Europa sei ein «Friedens- und Wohlfahrtsprojekt». Die Schweiz beteilige sich zum Beispiel mit Friedenstruppen im Kosovo daran oder mit dem Aufbau von föderalen Strukturen in dem Konfliktgebiet.
Frieden beschränke sich aber nicht nur auf Europa. «Europa darf keine Festung gegen Nicht-Europäer werden. Da müssen wir global denken», so der Bundespräsident weiter.
EU-kritischer Vaclav Klaus
«Drinnen oder draussen?» – Diese Frage verstehe er überhaupt nicht, sagte der tschechische Präsident. «Die Frage muss lauten: Sollen die beiden Länder geöffnet sein?» Ja, war die klare Antwort von Vaclav Klaus.

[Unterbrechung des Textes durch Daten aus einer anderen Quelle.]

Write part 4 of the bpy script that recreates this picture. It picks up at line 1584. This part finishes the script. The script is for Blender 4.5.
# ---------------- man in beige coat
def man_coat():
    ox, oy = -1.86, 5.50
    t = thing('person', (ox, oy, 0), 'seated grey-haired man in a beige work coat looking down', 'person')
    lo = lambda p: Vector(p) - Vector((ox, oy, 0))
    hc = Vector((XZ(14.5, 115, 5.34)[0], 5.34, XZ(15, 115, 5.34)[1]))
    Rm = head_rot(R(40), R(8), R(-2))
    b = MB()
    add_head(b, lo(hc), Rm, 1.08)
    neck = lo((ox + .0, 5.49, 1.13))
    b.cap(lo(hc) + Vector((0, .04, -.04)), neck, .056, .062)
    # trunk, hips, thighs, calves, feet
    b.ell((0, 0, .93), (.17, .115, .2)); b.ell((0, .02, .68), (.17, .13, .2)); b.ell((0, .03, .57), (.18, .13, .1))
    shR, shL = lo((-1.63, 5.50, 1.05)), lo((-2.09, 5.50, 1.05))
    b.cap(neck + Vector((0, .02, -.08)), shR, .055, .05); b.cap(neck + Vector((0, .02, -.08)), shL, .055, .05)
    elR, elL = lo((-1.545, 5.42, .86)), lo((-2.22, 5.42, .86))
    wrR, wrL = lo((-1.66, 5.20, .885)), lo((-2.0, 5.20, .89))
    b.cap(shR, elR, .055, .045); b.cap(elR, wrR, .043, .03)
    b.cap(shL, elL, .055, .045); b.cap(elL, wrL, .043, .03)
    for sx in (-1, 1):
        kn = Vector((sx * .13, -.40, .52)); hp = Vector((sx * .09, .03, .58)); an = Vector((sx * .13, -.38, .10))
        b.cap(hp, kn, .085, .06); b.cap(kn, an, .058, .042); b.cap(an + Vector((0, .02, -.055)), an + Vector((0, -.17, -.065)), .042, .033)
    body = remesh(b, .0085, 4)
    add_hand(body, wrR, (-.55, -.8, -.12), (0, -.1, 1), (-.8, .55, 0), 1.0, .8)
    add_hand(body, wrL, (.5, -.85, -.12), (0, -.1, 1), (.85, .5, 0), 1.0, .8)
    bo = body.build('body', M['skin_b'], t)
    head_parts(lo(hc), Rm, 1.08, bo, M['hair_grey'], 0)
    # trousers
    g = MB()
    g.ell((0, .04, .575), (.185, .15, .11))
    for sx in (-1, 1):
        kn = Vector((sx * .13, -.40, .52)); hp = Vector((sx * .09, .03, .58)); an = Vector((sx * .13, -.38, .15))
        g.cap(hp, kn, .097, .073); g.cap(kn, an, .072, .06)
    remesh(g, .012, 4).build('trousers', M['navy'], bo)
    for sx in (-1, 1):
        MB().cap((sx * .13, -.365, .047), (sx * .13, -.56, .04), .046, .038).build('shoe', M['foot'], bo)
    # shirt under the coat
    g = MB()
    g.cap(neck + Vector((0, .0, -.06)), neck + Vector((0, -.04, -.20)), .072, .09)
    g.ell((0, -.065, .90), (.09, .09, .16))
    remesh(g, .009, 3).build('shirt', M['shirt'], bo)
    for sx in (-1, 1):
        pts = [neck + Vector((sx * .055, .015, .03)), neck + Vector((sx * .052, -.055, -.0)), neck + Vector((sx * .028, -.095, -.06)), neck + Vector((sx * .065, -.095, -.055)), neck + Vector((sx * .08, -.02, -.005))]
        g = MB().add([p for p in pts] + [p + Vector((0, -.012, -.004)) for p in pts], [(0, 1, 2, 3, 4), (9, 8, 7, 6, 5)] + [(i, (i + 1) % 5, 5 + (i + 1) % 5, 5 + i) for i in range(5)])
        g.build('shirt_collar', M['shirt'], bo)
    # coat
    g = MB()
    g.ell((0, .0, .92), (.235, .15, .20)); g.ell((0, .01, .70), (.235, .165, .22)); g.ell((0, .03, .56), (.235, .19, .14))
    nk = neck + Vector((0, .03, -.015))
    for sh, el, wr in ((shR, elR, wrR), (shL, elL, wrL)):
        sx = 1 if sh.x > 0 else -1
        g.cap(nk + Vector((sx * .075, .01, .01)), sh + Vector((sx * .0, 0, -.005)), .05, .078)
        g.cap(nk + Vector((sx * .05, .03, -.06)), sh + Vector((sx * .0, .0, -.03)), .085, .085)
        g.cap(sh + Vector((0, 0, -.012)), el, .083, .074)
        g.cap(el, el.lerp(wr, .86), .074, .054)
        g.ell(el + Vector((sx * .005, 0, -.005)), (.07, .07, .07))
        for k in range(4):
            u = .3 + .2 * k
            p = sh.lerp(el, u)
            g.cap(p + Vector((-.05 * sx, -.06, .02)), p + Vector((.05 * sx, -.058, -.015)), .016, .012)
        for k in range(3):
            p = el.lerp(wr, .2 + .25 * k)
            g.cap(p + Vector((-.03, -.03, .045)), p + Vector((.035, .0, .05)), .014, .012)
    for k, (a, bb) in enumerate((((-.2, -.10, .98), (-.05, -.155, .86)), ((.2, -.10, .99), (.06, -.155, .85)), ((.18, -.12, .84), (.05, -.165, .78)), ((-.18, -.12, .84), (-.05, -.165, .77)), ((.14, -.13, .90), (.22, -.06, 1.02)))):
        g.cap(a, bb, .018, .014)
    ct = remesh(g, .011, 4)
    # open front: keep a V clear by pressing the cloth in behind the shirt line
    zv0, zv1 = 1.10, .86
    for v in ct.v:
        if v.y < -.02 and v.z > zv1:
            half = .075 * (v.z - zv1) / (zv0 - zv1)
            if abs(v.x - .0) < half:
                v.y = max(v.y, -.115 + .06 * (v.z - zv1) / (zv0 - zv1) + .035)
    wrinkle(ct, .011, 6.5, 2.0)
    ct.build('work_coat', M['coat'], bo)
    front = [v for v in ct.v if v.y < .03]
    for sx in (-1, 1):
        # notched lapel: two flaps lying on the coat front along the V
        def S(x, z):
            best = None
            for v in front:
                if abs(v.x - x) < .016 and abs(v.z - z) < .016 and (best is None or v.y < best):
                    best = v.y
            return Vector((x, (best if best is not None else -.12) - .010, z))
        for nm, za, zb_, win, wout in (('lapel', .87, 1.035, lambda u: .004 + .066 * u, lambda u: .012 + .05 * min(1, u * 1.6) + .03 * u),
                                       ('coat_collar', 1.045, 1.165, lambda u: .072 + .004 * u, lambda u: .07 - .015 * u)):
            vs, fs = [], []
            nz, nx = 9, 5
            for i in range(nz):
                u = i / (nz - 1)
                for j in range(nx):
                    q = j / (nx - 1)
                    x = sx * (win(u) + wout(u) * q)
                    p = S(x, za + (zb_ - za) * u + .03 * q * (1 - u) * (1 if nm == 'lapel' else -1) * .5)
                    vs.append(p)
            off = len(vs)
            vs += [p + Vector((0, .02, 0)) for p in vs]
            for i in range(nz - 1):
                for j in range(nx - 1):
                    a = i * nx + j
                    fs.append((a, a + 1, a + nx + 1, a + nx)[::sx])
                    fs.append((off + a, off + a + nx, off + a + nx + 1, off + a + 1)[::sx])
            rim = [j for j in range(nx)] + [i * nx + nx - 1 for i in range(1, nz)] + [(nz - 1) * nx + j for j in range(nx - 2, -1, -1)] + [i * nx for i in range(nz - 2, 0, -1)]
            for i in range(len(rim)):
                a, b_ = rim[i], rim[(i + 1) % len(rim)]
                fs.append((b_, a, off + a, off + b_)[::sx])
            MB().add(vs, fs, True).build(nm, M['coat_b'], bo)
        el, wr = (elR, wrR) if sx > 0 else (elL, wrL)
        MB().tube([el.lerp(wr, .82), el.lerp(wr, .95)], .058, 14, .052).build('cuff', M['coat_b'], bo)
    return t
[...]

Die Schweiz und Tschechien hätten schon immer zu Europa gehört, «ob EU-Mitglied oder nicht».
In der Folge zeigte sich Klaus, dem das Etikett «harter Neoliberaler» anhängt, wie der Moderator der Diskussion betonte, als äusserst EU-kritisch. Die EU werde «immer mehr dirigistisch als demokratisch», sagte Klaus, für den das Wort «dirigistisch» böse Erinnerungen an die Zeit des Kommunismus in der Tschechoslowakei weckt.

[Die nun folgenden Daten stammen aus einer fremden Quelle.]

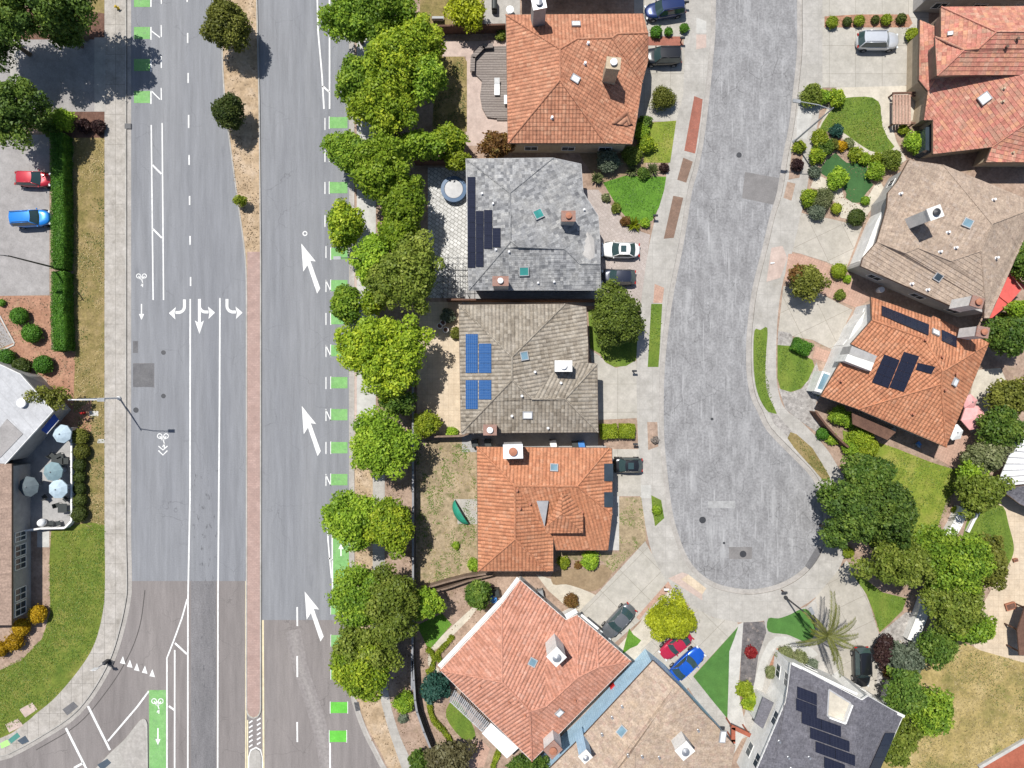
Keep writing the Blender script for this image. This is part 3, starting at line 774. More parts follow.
def on_roof(h, px, py, fi=None):
    if fi is None:
        best = None
        for i, f in enumerate(h.px):
            if inpoly((px, py), f): fi = i
        if fi is None:
            fi = min(range(len(h.px)), key=lambda i: (sum(q[0] for q in h.px[i]) / len(h.px[i]) - px) ** 2 + (sum(q[1] for q in h.px[i]) / len(h.px[i]) - py) ** 2)
    n, u, d = h.ax[fi]; p0 = sum(h.P[fi], Vector()) / len(h.P[fi])
    C = Vector((0, 0, CAMH)); D = W(px, py, 0) - C
    if h.bvh is None and getattr(h, 'roof', None):
        me = h.roof.data; o = Vector(h.t['_o'])
        h.bvh = BVHTree.FromPolygons([v.co + o for v in me.vertices], [list(q.vertices) for q in me.polygons])
    if h.bvh:
        hit = h.bvh.ray_cast(C, D.normalized())[0]
        if hit is not None: return hit, n, u, d, fi
    t = n.dot(p0 - C) / n.dot(D)
    return C + D * t, n, u, d, fi

def skylight(h, px, py, wpx, hpx, glass='skyglass', frame='trim_grey'):
    p, n, u, d, fi = on_roof(h, px, py)
    w, l = wpx / 9.5, hpx / 9.5
    if abs(u.x) < abs(u.y): w, l = l, w
    mb = MB()
    o = p - u * w / 2 - d * l / 2 + n * .06
    mb.obox(o, u * w, d * .09, n * .17); mb.obox(o + d * (l - .09), u * w, d * .09, n * .17)
    mb.obox(o + d * .09, u * .09, d * (l - .18), n * .17); mb.obox(o + d * .09 + u * (w - .09), u * .09, d * (l - .18), n * .17)
    f = mb.build('skylight', M[frame], h.t)
    mb = MB(); mb.obox(o + u * .09 + d * .09, u * (w - .18), d * (l - .18), n * .14)
    mb.build('pane', M[glass], f)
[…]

Skepsis gegen das Prinzip Hoffnung
Eine ständige Erweiterung der EU habe ein «Schwinden an Vertiefung liberaler Werte» zur Folge. Hoffnung auf Besserung habe er nicht. Die Schweiz wünscht sich Klaus aber dennoch in der EU, «weil sie ein guter Freund von uns ist».
Leuenberger gab sich optimistischer, auch wenn die Frage eines EU-Beitritts der Schweiz heute überhaupt kein Thema sei – «in zehn Jahren vielleicht wieder». Wenn die EU durch demokratische Diskussionen zwischen allen Mitgliedern zu einem «föderalen Gebilde ein bisschen nach dem Muster des Schweizer Modells» werde, dann habe sie Zukunft.
swissinfo, Jean-Michel Berthoud
1968 leiteten in der Tschechoslowakei Alexander Dubcek und Ludvik Svoboda Reformen ein («Prager Frühling»), die im August durch einen sowjetischen Truppen-Einmarsch gestoppt wurden.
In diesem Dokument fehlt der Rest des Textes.